O assessor de Direitos Humanos da Anistia Internacional, Alexandre Ciconello, fez coro a Jacqueline e Lenin, concordando que o problema da segurança pública é político. Ele criticou a postura omissa do Ministério Público de não controlar o uso da força pela polícia. “Mais de 80% dos processos ainda estão em andamento”, apontou, citando o caso de Edmeia, uma das “mães de Acari”, cujo filho foi morto pela polícia há 22 anos e o julgamento do caso ainda não foi feito. Alexandre aproveitou para condenar a redução da maioridade e a extinção do Estatuto do Desarmamento, “mesmo com tantas pesquisas e diagnósticos que provam que estas não são soluções para os problemas da violência”.

Redução das taxas

A redução das taxas de homicídios por armas de fogo em estados que fizeram bom uso das políticas públicas, como São Paulo e Rio de Janeiro, foi um dos destaques do seminário durante a tarde. A pesquisa, apresentada pelo pesquisador Glaucio Soares, da Universidade do Estado do Rio de Janeiro (UERJ), apontou ainda os estados do Ceará e de Alagoas como os mais violentos.

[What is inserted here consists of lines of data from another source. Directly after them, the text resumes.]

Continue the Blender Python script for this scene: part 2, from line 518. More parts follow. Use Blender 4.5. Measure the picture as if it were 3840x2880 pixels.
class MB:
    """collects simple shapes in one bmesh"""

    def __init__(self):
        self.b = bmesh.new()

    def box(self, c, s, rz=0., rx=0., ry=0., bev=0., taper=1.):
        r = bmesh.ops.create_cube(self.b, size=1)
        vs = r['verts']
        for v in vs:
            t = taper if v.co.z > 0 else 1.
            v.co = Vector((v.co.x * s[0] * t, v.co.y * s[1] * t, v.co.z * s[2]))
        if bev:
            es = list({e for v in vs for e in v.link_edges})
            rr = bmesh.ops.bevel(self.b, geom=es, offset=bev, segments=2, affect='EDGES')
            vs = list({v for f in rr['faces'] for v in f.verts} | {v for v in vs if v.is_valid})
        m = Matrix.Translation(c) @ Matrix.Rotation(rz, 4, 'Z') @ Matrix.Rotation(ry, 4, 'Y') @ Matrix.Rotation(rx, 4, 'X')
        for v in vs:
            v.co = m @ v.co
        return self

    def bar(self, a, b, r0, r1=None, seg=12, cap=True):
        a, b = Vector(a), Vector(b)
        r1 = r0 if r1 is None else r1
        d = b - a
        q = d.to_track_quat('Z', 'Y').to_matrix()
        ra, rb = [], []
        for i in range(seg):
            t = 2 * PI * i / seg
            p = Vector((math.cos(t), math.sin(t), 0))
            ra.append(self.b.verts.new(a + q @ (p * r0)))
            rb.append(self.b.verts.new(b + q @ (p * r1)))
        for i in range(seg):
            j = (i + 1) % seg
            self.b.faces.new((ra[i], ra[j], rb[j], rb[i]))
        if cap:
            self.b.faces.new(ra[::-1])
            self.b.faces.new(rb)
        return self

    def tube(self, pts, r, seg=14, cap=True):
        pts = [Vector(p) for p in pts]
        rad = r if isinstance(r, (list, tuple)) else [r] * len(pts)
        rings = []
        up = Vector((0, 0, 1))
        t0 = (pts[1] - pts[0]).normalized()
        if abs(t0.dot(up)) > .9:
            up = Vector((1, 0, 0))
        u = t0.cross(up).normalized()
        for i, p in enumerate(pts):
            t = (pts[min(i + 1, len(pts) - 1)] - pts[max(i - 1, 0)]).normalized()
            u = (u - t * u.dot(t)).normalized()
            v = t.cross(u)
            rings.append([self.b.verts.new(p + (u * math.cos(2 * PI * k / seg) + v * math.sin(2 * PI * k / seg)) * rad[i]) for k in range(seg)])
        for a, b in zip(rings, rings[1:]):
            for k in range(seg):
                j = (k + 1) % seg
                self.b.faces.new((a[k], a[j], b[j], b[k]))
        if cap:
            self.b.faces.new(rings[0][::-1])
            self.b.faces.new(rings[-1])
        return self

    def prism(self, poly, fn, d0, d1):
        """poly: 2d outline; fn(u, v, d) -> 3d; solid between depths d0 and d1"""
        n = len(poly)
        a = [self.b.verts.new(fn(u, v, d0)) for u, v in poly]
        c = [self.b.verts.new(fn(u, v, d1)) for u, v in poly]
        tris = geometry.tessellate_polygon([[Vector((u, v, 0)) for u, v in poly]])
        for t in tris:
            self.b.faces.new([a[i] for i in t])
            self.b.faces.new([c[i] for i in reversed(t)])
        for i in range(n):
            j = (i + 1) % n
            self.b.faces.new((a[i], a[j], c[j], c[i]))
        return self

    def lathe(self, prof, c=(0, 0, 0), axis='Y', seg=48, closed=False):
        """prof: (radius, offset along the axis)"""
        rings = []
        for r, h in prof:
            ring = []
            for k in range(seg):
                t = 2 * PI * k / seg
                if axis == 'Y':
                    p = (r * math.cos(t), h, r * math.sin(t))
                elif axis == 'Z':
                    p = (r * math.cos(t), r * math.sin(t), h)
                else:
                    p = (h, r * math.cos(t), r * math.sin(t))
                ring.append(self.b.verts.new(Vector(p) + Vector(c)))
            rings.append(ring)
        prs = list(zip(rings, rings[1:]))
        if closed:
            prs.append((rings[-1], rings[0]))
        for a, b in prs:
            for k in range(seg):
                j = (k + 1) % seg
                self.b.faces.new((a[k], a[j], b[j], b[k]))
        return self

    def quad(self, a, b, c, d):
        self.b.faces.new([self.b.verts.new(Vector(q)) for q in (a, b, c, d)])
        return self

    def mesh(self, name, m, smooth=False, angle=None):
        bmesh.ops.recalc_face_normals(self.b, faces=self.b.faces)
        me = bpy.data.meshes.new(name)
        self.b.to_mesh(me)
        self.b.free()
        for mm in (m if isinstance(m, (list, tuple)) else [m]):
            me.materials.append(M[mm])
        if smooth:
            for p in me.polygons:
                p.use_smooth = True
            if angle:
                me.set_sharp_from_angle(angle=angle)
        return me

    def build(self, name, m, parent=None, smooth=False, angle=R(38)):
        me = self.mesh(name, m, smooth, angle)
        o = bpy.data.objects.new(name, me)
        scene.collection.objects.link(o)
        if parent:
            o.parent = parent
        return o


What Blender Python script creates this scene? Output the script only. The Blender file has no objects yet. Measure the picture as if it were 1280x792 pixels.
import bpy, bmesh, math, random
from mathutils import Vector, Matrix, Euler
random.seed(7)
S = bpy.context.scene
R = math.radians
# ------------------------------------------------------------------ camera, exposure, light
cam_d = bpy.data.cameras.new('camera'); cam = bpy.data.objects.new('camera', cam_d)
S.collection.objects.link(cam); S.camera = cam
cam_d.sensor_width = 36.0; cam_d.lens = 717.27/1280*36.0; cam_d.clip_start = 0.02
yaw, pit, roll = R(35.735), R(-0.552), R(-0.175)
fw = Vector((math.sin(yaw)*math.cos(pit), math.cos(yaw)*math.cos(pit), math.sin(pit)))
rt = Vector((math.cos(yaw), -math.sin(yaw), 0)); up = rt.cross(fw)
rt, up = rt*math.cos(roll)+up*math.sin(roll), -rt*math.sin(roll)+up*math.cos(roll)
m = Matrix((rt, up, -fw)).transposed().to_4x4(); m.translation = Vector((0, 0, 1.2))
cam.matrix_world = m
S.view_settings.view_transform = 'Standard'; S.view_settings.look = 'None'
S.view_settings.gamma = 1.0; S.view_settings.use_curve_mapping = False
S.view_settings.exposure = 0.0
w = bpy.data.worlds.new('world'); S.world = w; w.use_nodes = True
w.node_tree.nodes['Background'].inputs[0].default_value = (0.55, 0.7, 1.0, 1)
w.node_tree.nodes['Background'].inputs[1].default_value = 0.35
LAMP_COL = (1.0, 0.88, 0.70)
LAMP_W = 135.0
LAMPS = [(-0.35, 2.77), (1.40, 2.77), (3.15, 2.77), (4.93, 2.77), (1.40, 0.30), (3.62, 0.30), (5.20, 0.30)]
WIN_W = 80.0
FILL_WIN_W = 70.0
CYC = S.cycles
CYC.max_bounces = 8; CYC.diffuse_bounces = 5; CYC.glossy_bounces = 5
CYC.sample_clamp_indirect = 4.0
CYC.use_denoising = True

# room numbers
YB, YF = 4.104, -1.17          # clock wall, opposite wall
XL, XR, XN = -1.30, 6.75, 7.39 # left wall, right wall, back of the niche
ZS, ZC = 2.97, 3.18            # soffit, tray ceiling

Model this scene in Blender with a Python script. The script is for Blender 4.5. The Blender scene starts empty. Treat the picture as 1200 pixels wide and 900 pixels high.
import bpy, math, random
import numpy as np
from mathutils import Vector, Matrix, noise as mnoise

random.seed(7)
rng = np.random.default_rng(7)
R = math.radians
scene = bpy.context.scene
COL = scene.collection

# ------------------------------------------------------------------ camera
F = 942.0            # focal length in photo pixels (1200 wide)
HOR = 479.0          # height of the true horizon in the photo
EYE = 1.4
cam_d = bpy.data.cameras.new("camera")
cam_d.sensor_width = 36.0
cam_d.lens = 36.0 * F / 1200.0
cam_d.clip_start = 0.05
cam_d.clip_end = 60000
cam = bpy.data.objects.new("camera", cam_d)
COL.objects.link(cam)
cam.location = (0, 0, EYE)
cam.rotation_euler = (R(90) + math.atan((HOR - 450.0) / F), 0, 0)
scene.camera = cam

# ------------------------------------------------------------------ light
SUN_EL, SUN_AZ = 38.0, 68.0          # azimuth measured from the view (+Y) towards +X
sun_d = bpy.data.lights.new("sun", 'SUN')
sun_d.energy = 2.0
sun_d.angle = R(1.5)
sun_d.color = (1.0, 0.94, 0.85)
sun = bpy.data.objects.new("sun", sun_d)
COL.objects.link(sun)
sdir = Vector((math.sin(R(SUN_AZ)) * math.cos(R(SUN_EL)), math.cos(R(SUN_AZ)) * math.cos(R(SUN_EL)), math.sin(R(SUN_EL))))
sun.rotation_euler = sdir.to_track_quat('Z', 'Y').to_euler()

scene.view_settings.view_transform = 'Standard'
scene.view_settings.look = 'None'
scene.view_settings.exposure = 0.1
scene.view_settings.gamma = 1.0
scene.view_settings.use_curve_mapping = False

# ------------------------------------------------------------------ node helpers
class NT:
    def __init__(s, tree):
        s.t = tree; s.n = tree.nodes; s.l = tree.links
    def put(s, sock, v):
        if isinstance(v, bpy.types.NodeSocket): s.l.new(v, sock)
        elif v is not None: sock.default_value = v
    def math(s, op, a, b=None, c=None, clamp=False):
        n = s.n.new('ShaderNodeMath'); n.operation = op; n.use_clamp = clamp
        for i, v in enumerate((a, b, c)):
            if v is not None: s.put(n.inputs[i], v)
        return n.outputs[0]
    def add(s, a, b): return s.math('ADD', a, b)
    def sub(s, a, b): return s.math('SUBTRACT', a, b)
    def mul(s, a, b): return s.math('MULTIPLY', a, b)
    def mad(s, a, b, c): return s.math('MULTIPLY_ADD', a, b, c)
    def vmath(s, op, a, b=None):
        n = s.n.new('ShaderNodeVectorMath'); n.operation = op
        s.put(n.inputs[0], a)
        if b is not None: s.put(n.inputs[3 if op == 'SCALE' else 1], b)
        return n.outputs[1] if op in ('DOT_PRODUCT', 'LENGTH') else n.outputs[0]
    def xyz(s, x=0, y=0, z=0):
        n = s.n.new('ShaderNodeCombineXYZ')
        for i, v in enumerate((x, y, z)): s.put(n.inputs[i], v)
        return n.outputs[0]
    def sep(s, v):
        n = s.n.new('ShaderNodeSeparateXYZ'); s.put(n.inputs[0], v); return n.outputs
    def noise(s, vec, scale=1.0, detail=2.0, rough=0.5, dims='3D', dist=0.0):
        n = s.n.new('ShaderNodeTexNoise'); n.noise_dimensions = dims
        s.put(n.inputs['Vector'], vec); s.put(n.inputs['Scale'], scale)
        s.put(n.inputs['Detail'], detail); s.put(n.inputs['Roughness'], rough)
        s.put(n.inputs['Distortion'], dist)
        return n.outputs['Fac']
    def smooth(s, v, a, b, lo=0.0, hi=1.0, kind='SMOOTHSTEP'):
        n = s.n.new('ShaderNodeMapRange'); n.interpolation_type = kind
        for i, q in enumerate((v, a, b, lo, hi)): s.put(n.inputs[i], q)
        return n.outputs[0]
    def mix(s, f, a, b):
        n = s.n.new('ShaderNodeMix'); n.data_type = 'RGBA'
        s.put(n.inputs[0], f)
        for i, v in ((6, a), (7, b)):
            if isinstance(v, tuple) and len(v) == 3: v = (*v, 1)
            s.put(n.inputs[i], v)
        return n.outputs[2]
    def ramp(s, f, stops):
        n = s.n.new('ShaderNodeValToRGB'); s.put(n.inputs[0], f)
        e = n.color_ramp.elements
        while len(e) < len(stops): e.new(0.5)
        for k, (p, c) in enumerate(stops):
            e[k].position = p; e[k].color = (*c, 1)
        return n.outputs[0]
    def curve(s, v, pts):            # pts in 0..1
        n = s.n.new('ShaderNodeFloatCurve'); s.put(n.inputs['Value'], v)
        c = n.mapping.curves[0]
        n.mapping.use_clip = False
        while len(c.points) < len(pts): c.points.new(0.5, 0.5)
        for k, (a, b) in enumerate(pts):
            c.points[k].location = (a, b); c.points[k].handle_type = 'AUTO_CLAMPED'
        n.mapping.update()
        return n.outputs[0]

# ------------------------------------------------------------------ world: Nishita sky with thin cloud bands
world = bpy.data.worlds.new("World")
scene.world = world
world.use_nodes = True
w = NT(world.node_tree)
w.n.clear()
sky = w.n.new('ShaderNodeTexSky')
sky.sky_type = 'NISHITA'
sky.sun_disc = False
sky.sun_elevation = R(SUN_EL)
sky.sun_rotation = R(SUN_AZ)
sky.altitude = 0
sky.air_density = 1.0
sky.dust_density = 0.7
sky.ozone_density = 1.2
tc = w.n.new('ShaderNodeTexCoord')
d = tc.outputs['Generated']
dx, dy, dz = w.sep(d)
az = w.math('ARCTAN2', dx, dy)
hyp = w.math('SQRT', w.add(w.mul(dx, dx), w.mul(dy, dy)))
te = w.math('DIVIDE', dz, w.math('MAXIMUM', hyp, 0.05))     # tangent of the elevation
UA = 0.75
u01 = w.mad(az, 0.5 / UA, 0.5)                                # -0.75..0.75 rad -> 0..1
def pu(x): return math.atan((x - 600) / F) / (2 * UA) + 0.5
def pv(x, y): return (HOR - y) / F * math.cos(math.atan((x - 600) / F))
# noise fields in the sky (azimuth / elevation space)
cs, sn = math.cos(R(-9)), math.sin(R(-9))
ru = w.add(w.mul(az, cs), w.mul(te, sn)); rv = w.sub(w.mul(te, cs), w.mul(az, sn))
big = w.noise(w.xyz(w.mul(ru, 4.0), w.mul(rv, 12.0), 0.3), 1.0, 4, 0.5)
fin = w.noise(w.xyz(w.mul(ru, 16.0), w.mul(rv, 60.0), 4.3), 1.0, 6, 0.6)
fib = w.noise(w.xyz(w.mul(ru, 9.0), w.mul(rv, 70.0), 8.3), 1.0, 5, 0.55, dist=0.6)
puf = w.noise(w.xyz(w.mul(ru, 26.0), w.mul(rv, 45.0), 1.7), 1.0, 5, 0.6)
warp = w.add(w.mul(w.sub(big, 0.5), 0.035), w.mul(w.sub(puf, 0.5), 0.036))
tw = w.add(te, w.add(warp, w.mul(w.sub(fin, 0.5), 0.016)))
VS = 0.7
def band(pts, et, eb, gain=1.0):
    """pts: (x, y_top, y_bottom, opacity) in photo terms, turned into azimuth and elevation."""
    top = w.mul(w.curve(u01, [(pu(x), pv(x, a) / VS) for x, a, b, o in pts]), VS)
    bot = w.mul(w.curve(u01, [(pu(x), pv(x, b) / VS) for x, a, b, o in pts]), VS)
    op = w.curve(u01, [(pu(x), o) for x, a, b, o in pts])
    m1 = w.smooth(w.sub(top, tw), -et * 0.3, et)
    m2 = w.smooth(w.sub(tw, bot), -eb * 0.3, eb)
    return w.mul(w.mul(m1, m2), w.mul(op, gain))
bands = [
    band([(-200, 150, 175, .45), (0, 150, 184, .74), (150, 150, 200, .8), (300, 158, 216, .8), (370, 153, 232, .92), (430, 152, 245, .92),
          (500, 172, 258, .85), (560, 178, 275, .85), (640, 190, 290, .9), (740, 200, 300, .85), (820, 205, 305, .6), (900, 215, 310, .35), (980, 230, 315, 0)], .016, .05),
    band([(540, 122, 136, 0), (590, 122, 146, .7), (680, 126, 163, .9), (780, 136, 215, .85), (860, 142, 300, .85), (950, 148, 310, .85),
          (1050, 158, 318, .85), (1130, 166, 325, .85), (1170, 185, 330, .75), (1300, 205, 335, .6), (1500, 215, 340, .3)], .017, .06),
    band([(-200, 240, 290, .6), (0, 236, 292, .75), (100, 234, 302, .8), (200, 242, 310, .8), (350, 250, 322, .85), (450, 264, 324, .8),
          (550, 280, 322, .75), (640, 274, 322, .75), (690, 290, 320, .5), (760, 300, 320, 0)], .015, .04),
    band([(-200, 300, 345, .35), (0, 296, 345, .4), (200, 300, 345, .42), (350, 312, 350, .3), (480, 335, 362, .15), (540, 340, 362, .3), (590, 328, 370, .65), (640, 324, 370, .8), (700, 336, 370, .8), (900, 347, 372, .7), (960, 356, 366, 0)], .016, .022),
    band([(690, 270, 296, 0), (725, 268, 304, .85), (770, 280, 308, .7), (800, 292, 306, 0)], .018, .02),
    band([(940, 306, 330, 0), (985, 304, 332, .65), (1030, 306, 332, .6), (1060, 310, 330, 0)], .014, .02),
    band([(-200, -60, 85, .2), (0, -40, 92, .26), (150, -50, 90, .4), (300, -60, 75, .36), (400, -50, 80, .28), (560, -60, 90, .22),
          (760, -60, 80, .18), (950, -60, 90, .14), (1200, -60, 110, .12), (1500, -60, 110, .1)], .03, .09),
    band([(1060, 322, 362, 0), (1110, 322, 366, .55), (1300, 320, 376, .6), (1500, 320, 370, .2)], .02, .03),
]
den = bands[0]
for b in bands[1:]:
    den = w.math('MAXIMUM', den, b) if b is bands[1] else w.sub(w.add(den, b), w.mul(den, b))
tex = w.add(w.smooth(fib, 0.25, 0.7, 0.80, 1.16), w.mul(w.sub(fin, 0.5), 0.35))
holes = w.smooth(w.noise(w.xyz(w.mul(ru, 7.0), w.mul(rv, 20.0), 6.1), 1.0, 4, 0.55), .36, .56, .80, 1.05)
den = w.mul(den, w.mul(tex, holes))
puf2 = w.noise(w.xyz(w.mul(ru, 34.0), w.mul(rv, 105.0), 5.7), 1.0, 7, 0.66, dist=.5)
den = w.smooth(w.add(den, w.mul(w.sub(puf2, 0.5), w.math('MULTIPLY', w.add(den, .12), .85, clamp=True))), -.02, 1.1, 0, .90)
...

O Estatuto do Desarmamento está entre as políticas apontadas pelo pesquisador, cuja implantação teve como consequência a redução das mortes violentas nas capitais  citadas na região Sudeste. Já as mortes no Ceará e em Alagoas se concentraram na população jovem, do sexo masculino, solteira e negra.

Glaucio Soares

Glaucio Soares apontou a queda de homicídios provocada pelo Estatuto do Desarmamento | Foto: Vítor Madeira

Um dos temas que gerou controvérsias foi a sugestão do subsecretário de Segurança  do Rio, Phehkx Jonas da Silveira – que representou o secretário estadual de segurança José Mariano Beltrame – de implantação no setor de uma experiência unificadora como o Sistema Único de Saúde (SUS), a mesma sugerida  pelo pesquisador João Trajano Sento Sé: “É preciso unificar as ações para melhorar os resultados”, sublinhou.

Phehkx Jonas da Silveira

Phehkx Jonas da Silveira propôs a implantação de uma experiência unificadora como a do SUS| Foto: Vítor Madeira

Rubem César Fernandes afirmou que os estados precisam apresentar suas soluções e experiências, de forma que as mudanças venham de baixo para cima”, propôs. Para ele, falta instrumental para se estabelecer metas e critérios para romper a inércia predominante. “O que existem são iniciativas isoladas de pesquisadores”, disse, referindo-se à falta de estudos para regulamentar  e subsidiar as decisões públicas.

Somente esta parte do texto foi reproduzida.